(580b) Electroconvective Flow Mitigation through Viscoelastic Electrolyte Property Modifications

Electrodeposition of metals is a critical process for the commercialization of next generation, energy dense batteries that utilize metallic anodes, such as lithium. The electrodeposition in these systems must be stabilized in order to enable long and safe lifetimes in practical applications. The chemical, morphological and hydrodynamic instabilities in a battery inevitably lead to rough deposition in the form of dendritic structures that significantly hinder safety and performance. Lithium deposition is inherently rough, but this roughness can be enhanced through hydrodynamic instabilities in the electrolyte [1]. Solutions of high molecular weight polymers are an interesting candidate for the suppression of this flow because of their high viscosity coupled with high ionic conductivity. These viscoelastic liquid electrolytes have been shown to reduce the roughness of deposits and influence convection at the interface [2]. This work has been extended to isolate the hydrodynamics from any morphological impacts by using ion-selective membranes. These results demonstrate that when roughness effects are removed the polymers are even more effective in mitigating the overlimiting conductance from electroconvection. However, to understand the polymer influence this talk will focus on the effects of adjusting electrolyte properties through polymer molecular weight changes.
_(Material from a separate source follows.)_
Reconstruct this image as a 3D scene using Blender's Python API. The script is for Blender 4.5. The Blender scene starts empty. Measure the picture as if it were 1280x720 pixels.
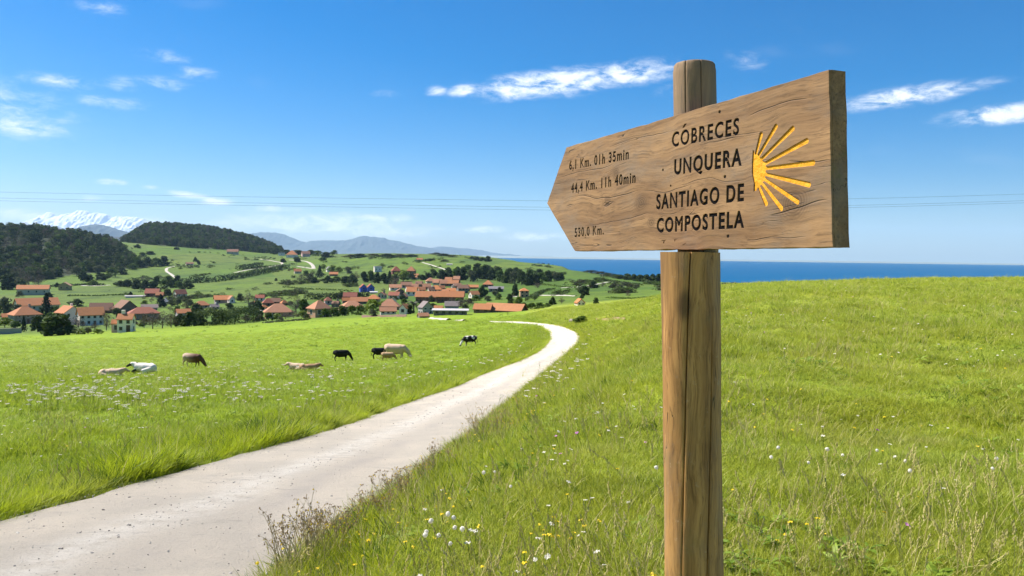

By adjusting the size of the polymer additives, the entanglement transition will occur at much different polymer concentrations, along with changes in polymer relaxation times, and ionic conductivity. Additionally, the viscous and elastic components of the electrolytes can be tuned to understand their influence on electroconvective flows in the bulk and interface.

[1] Barkey, D. P., et al. The role of induced convection in branched electrodeposit morphology selection. J. Electrochemical Society 1994, 141, 1206-1212.

[2] Wei, S., Cheng, Z., Nath, P., Tikekar, M. D., Li, G., & Archer, L. A. Stabilizing electrochemical interfaces in viscoelastic liquid electrolytes. Science Advances, 2018, 4(3).